You Are Surrounded by Trees. A Dirt Road Runs East and West.

I came across a game called Facade (http://www.interactivestory.net/). It's described as an art game and is free to download, a bad portent when both are combined. The concept is interesting: the player is given the role of an auxiliary but potentially influential character in a drama. You type and move around from a first person perspective as the other two characters, a yuppie couple, duke it out. Facade does alright, particularly at portraying the ensuing drama, but it becomes easy to tell, even during the first play through (the game is short and has many endings), that the game is switching from one preset event to another. Also, the method of user interface, moving around and typing as the player would normally speak, is ambitious, and I don't think Facade does anything to overcome the obvious pitfalls of that method.

Most notable to the player is the text parser. The website is very misleading when it states that the "innovative text parser allows the system to avoid the 'I don’t understand' response all too common in text-adventure interactive fiction." It does just that fairly regularly if you don't say the right things. What to say becomes more apparent after playing through a few times, but Facade does a poor job of directing the player. I personally believe the text parser died many years ago for good reason. Even if natural language processing were feasible, the focus of a game is likely more limited than many reasonable player responses. Hence dialogue trees. Dialogue trees aren't ideal because they limit suspension of disbelief, promote meta gaming, and require less creativity from the player. However, they're much easier to implement, guide the player to scenarios within the scope of the game, and allow complex choices. Also, if the player is controling a defined character, they may allow dialogue that suits the character.

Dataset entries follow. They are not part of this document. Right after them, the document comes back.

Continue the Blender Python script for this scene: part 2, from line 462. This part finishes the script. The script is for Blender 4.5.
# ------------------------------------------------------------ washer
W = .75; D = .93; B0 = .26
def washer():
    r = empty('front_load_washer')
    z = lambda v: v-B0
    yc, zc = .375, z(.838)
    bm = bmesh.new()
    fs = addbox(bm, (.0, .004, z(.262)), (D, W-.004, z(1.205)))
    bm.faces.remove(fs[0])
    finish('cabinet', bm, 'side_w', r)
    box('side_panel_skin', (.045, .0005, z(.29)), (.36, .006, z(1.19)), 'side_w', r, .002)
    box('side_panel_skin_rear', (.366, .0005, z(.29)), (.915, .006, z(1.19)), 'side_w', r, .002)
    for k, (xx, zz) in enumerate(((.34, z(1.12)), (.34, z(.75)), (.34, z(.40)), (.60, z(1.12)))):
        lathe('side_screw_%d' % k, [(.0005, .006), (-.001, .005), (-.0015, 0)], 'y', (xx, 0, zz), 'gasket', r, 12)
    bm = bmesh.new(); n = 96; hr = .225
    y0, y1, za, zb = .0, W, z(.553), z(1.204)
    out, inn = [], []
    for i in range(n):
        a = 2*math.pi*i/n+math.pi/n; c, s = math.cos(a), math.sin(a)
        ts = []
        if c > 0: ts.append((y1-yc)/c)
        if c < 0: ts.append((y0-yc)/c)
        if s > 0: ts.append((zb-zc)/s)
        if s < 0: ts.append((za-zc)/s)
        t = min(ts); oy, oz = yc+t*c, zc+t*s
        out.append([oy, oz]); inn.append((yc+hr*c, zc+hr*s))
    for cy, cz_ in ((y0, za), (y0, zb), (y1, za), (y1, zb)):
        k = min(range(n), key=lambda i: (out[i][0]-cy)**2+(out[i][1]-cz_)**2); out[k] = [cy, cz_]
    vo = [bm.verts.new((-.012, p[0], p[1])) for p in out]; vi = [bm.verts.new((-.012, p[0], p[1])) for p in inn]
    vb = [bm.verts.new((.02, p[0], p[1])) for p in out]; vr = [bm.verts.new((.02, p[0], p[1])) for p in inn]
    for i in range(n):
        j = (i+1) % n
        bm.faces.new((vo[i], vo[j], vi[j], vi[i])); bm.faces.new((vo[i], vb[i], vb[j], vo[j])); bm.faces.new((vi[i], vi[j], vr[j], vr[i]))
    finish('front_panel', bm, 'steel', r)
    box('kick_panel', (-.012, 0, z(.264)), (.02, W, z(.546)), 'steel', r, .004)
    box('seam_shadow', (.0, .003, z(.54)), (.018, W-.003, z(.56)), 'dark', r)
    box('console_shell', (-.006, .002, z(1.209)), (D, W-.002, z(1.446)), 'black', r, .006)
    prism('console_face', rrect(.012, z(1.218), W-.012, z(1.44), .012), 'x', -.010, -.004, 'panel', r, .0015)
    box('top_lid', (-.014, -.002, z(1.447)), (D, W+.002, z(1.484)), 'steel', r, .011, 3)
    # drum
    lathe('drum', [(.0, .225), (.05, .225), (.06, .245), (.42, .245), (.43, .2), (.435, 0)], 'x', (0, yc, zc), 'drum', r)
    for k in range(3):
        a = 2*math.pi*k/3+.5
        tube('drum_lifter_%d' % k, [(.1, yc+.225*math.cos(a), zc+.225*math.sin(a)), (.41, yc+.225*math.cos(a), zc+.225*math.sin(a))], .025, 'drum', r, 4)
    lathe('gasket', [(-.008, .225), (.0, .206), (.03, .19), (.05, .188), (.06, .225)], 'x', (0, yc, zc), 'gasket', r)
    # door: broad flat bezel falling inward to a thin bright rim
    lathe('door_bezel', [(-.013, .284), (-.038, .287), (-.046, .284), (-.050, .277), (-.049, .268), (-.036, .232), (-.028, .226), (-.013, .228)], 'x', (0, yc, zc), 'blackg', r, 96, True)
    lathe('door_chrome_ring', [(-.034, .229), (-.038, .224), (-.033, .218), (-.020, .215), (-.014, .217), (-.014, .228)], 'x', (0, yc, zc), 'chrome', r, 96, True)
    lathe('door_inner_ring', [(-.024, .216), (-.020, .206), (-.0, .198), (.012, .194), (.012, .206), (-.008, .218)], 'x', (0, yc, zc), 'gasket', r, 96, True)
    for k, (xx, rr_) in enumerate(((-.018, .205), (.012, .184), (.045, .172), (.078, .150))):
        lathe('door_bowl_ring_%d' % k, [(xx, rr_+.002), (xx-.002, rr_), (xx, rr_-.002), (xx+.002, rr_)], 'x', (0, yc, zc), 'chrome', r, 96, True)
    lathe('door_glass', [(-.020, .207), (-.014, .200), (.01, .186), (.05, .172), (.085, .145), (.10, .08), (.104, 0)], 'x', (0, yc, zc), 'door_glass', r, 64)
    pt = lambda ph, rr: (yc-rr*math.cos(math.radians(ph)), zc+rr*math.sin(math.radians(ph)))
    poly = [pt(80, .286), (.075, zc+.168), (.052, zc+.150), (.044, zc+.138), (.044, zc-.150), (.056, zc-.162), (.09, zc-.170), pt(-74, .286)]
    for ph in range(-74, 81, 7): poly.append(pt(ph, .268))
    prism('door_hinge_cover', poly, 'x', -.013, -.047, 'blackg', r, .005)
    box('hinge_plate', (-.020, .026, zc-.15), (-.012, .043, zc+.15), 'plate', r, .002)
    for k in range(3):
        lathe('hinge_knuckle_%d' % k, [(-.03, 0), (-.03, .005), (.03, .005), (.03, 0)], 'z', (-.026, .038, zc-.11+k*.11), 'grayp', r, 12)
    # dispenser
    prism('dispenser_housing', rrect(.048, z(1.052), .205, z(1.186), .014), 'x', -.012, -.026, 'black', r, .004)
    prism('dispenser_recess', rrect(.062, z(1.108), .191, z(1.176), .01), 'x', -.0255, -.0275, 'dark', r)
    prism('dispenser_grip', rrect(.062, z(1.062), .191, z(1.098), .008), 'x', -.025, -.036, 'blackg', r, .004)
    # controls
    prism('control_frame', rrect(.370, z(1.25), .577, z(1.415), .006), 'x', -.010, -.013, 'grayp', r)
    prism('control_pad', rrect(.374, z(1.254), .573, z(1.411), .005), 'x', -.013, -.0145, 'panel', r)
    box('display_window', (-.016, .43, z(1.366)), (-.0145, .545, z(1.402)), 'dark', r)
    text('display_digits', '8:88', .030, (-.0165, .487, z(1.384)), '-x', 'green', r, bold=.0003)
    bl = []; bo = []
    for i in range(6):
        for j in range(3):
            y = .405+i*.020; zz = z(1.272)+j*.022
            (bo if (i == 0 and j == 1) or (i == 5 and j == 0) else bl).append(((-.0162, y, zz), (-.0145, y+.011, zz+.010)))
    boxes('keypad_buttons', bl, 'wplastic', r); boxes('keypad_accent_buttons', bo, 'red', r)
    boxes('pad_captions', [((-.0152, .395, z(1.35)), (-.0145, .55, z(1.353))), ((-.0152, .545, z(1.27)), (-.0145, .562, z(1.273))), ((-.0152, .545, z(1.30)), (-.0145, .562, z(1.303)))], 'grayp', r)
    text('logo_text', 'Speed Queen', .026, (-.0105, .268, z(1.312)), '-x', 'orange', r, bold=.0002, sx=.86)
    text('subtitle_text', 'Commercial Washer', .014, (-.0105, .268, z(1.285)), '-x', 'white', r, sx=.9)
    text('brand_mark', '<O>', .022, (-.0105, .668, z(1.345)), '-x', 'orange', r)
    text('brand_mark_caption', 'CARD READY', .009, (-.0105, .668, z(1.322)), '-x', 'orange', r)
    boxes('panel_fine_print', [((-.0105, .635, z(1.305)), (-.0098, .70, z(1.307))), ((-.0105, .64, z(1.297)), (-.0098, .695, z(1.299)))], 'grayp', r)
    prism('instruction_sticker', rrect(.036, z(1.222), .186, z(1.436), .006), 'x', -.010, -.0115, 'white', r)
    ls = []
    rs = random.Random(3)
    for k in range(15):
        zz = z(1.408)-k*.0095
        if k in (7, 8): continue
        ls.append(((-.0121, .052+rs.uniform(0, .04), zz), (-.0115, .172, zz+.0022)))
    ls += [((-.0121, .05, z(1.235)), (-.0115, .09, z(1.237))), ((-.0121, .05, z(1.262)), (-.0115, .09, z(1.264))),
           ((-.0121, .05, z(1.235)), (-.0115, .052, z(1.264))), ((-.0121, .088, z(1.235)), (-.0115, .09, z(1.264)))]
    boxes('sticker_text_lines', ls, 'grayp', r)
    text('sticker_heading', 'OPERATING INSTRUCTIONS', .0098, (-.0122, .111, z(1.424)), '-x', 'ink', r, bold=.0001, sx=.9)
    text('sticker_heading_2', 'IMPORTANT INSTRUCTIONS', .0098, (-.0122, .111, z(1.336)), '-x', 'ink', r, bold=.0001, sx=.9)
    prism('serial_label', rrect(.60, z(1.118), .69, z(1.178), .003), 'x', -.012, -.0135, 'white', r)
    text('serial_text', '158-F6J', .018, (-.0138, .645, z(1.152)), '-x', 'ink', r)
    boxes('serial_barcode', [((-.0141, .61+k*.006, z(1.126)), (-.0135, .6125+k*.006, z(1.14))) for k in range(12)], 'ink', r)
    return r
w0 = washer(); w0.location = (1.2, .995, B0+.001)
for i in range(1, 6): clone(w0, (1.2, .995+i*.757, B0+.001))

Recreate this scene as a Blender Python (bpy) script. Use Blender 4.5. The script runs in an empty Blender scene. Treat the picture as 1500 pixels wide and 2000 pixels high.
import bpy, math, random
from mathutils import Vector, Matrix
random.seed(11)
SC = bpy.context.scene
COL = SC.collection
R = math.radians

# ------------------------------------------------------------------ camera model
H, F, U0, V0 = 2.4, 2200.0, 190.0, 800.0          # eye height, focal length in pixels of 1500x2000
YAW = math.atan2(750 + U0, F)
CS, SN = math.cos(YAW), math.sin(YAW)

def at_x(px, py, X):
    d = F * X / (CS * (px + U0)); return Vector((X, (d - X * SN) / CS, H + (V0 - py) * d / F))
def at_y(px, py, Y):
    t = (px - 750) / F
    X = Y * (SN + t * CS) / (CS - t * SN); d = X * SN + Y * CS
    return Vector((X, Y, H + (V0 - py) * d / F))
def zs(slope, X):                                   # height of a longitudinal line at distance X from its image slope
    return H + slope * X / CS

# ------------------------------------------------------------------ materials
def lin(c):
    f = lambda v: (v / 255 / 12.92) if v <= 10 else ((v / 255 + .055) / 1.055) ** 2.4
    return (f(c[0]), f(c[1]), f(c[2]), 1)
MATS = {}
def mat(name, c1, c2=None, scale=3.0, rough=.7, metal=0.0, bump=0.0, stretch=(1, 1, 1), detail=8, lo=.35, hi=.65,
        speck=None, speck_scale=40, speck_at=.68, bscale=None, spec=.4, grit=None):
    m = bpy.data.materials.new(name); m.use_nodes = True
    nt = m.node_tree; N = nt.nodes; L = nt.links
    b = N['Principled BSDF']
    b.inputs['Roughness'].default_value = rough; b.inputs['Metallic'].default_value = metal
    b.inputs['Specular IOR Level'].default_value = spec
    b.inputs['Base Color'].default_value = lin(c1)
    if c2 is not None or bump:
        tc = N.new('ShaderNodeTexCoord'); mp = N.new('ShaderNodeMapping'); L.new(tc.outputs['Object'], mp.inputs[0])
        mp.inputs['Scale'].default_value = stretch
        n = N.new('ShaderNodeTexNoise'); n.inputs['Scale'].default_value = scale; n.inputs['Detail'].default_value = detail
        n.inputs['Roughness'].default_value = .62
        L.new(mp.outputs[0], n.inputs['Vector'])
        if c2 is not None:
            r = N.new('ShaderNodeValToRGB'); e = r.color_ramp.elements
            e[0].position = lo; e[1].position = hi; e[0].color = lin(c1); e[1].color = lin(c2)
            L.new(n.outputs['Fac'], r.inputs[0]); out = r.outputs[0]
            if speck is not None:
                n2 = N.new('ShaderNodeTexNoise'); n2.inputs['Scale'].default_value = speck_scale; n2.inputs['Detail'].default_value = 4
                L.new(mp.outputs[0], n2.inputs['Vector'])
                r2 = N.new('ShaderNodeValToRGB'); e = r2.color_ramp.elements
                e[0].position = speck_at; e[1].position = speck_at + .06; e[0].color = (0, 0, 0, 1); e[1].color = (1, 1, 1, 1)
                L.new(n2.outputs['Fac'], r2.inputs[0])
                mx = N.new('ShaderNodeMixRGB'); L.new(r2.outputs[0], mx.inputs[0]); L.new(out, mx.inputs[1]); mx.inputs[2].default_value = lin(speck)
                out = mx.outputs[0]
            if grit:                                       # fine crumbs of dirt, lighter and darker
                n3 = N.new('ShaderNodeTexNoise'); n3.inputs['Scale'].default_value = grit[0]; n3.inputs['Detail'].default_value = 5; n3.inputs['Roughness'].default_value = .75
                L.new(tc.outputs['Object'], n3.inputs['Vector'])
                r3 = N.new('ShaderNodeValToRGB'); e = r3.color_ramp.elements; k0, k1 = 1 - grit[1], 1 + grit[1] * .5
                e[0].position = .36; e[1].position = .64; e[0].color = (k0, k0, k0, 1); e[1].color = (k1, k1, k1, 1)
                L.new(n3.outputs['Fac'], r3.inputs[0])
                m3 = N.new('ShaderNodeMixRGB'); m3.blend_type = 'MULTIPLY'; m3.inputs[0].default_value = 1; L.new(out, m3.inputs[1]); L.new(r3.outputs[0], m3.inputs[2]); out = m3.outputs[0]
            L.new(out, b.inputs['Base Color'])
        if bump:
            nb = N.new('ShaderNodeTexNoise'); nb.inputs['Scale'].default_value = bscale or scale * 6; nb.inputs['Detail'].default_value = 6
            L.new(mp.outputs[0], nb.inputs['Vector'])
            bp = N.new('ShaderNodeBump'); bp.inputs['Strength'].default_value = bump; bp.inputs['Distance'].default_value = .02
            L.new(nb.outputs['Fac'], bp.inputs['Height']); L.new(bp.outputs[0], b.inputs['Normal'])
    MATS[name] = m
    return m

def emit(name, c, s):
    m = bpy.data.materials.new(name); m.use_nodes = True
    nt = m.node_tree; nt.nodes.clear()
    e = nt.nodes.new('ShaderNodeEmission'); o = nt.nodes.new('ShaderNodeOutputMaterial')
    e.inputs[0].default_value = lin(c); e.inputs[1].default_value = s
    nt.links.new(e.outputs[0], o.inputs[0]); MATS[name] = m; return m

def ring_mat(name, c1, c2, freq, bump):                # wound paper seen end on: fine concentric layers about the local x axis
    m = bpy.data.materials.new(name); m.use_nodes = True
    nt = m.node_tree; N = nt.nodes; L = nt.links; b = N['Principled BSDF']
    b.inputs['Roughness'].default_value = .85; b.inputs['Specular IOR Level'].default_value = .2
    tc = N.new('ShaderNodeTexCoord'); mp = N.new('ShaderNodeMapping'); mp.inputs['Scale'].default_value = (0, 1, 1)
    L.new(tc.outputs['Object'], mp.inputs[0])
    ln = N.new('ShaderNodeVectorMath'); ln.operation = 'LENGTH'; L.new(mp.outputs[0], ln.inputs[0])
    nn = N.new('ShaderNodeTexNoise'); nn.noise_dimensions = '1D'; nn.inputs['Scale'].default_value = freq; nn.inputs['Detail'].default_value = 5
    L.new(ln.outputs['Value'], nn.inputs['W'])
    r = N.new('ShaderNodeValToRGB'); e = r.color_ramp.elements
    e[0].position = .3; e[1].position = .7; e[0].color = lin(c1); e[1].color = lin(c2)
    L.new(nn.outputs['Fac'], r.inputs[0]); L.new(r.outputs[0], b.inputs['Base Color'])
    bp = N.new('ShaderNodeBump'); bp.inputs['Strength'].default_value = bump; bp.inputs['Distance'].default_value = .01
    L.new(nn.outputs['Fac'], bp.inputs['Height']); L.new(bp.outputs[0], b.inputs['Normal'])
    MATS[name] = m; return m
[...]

I don't know if it's good or bad, but typical branching as in Choose Your Own Adventure-style games is replaced by several possible events that may be triggered. Some events may come in a different orders or not at all. Despite this, progression through the game is surprisingly linear. I'm not against linearity, though. Overall, I think the system is neat.

There's my review. Facade was worth playing, though flawed. Even though Trip and Grace responded with confusion half of the time and in turn had me responding in confusion, I found the game atmospheric and novel. Dialogue and story were fine. Voice acting was good. Graphics were 3D, but looked hand drawn by an average drawer. My guess is that they were.

I'll try to give a rundown of Dungeon Quest on Monday. I've came up with a lot more stuff in the last couple days. Hopefully I can cement the basics soon and then work on the long process of designing the dungeons and monsters.